Task to complete
Repeat the data word for word. Do not include the pictures.

Data block
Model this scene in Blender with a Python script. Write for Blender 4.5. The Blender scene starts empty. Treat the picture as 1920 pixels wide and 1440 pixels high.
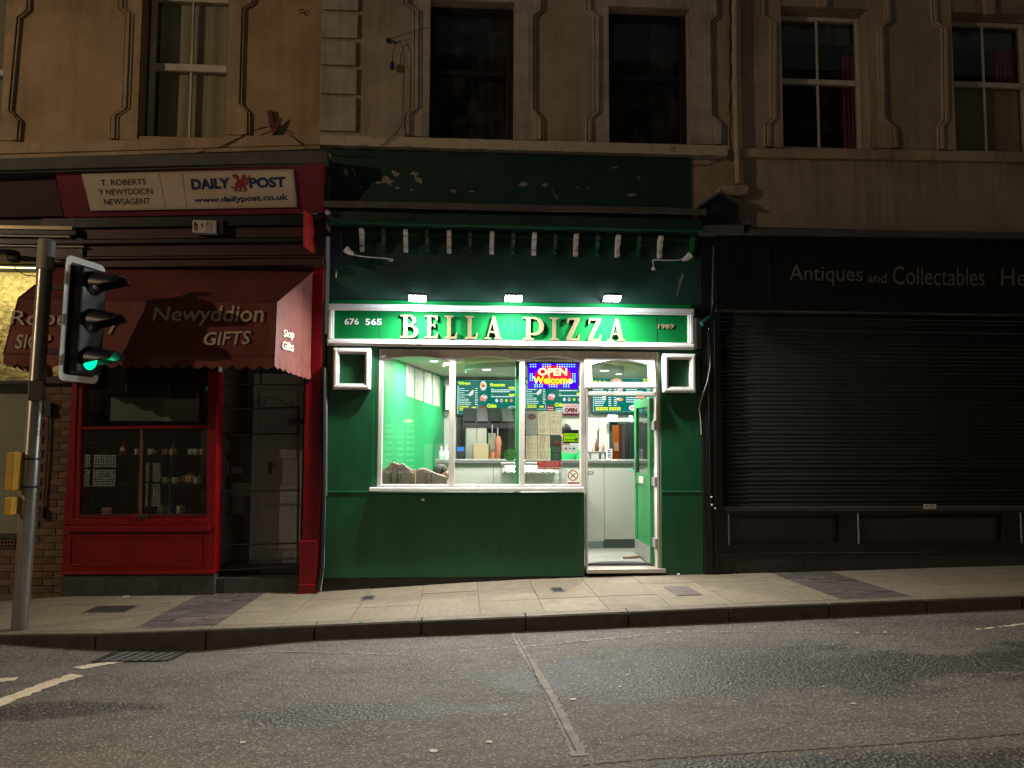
import bpy, math, random
from mathutils import Vector, noise
random.seed(7)
SC = bpy.context.scene
COL = SC.collection
PI = math.pi
# ------------------------------------------------------------------ camera
F_PX = 1442.0
YAW, PITCH, ROLL = (math.radians(v) for v in (3.729, 3.9575, 0.227))
CAM = Vector((0.0, -8.6, 1.72))
def _rot():
    cy, sy, cp, sp, cr, sr = math.cos(YAW), math.sin(YAW), math.cos(PITCH), math.sin(PITCH), math.cos(ROLL), math.sin(ROLL)
    w = Vector((sy*cp, cy*cp, sp)); r = Vector((cy, -sy, 0)); u = r.cross(w)
    return r*cr + u*sr, r*(-sr) + u*cr, w
CR, CU, CW = _rot()
cam = bpy.data.cameras.new('camera'); camo = bpy.data.objects.new('camera', cam); COL.objects.link(camo)
from mathutils import Matrix
m = Matrix((CR, CU, -CW)).transposed().to_4x4(); m.translation = CAM
camo.matrix_world = m
cam.sensor_width = 36; cam.lens = F_PX/1920*36; cam.clip_start = 0.05; cam.clip_end = 500
SC.camera = camo
# ------------------------------------------------------------------ night sky, render settings
W = bpy.data.worlds.new('World'); SC.world = W; W.use_nodes = True
nt = W.node_tree; bg = nt.nodes['Background']
sky = nt.nodes.new('ShaderNodeTexSky'); sky.sky_type = 'NISHITA'; sky.sun_disc = False
sky.sun_elevation = math.radians(4); sky.sun_rotation = math.radians(-60)
tint = nt.nodes.new('ShaderNodeMixRGB'); tint.inputs[0].default_value = 0.85
nt.links.new(sky.outputs[0], tint.inputs[1]); tint.inputs[2].default_value = (0.265, 0.24, 0.21, 1)
nt.links.new(tint.outputs[0], bg.inputs[0]); bg.inputs[1].default_value = 0.10
SC.view_settings.view_transform = 'Standard'; SC.view_settings.look = 'None'
SC.view_settings.exposure = 0.0; SC.view_settings.gamma = 1.0
SC.render.engine = 'CYCLES'
SC.cycles.use_denoising = True
SC.cycles.max_bounces = 7; SC.cycles.transparent_max_bounces = 24; SC.cycles.diffuse_bounces = 3
SC.cycles.glossy_bounces = 3; SC.cycles.caustics_reflective = False; SC.cycles.caustics_refractive = False
SC.cycles.sample_clamp_indirect = 4
# levels of the lamps that the place has
E_STREET = 1900; E_STREET2 = 1500; E_FLOOD = 75; E_INNER = 42
# ------------------------------------------------------------------ pixel -> place helpers
def ray(px, py): return CR*((px-960)/F_PX) - CU*((py-720)/F_PX) + CW
def P(px, py, Y=0.0):
    d = ray(px, py); return CAM + d*((Y-CAM.y)/d.y)
def yplane(Y): return (Vector((0, Y, 0)), Vector((0, 1, 0)))
def PP(px, py, pl):
    if not isinstance(pl, tuple): pl = yplane(pl)
    d = ray(px, py); return CAM + d*((pl[0]-CAM).dot(pl[1])/d.dot(pl[1]))
def lerp(a, b, t): return a+(b-a)*t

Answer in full
Model this scene in Blender with a Python script. Write for Blender 4.5. The Blender scene starts empty. Treat the picture as 1920 pixels wide and 1440 pixels high.
import bpy, math, random
from mathutils import Vector, noise
random.seed(7)
SC = bpy.context.scene
COL = SC.collection
PI = math.pi
# ------------------------------------------------------------------ camera
F_PX = 1442.0
YAW, PITCH, ROLL = (math.radians(v) for v in (3.729, 3.9575, 0.227))
CAM = Vector((0.0, -8.6, 1.72))
def _rot():
    cy, sy, cp, sp, cr, sr = math.cos(YAW), math.sin(YAW), math.cos(PITCH), math.sin(PITCH), math.cos(ROLL), math.sin(ROLL)
    w = Vector((sy*cp, cy*cp, sp)); r = Vector((cy, -sy, 0)); u = r.cross(w)
    return r*cr + u*sr, r*(-sr) + u*cr, w
CR, CU, CW = _rot()
cam = bpy.data.cameras.new('camera'); camo = bpy.data.objects.new('camera', cam); COL.objects.link(camo)
from mathutils import Matrix
m = Matrix((CR, CU, -CW)).transposed().to_4x4(); m.translation = CAM
camo.matrix_world = m
cam.sensor_width = 36; cam.lens = F_PX/1920*36; cam.clip_start = 0.05; cam.clip_end = 500
SC.camera = camo
# ------------------------------------------------------------------ night sky, render settings
W = bpy.data.worlds.new('World'); SC.world = W; W.use_nodes = True
nt = W.node_tree; bg = nt.nodes['Background']
sky = nt.nodes.new('ShaderNodeTexSky'); sky.sky_type = 'NISHITA'; sky.sun_disc = False
sky.sun_elevation = math.radians(4); sky.sun_rotation = math.radians(-60)
tint = nt.nodes.new('ShaderNodeMixRGB'); tint.inputs[0].default_value = 0.85
nt.links.new(sky.outputs[0], tint.inputs[1]); tint.inputs[2].default_value = (0.265, 0.24, 0.21, 1)
nt.links.new(tint.outputs[0], bg.inputs[0]); bg.inputs[1].default_value = 0.10
SC.view_settings.view_transform = 'Standard'; SC.view_settings.look = 'None'
SC.view_settings.exposure = 0.0; SC.view_settings.gamma = 1.0
SC.render.engine = 'CYCLES'
SC.cycles.use_denoising = True
SC.cycles.max_bounces = 7; SC.cycles.transparent_max_bounces = 24; SC.cycles.diffuse_bounces = 3
SC.cycles.glossy_bounces = 3; SC.cycles.caustics_reflective = False; SC.cycles.caustics_refractive = False
SC.cycles.sample_clamp_indirect = 4
# levels of the lamps that the place has
E_STREET = 1900; E_STREET2 = 1500; E_FLOOD = 75; E_INNER = 42
# ------------------------------------------------------------------ pixel -> place helpers
def ray(px, py): return CR*((px-960)/F_PX) - CU*((py-720)/F_PX) + CW
def P(px, py, Y=0.0):
    d = ray(px, py); return CAM + d*((Y-CAM.y)/d.y)
def yplane(Y): return (Vector((0, Y, 0)), Vector((0, 1, 0)))
def PP(px, py, pl):
    if not isinstance(pl, tuple): pl = yplane(pl)
    d = ray(px, py); return CAM + d*((pl[0]-CAM).dot(pl[1])/d.dot(pl[1]))
def lerp(a, b, t): return a+(b-a)*t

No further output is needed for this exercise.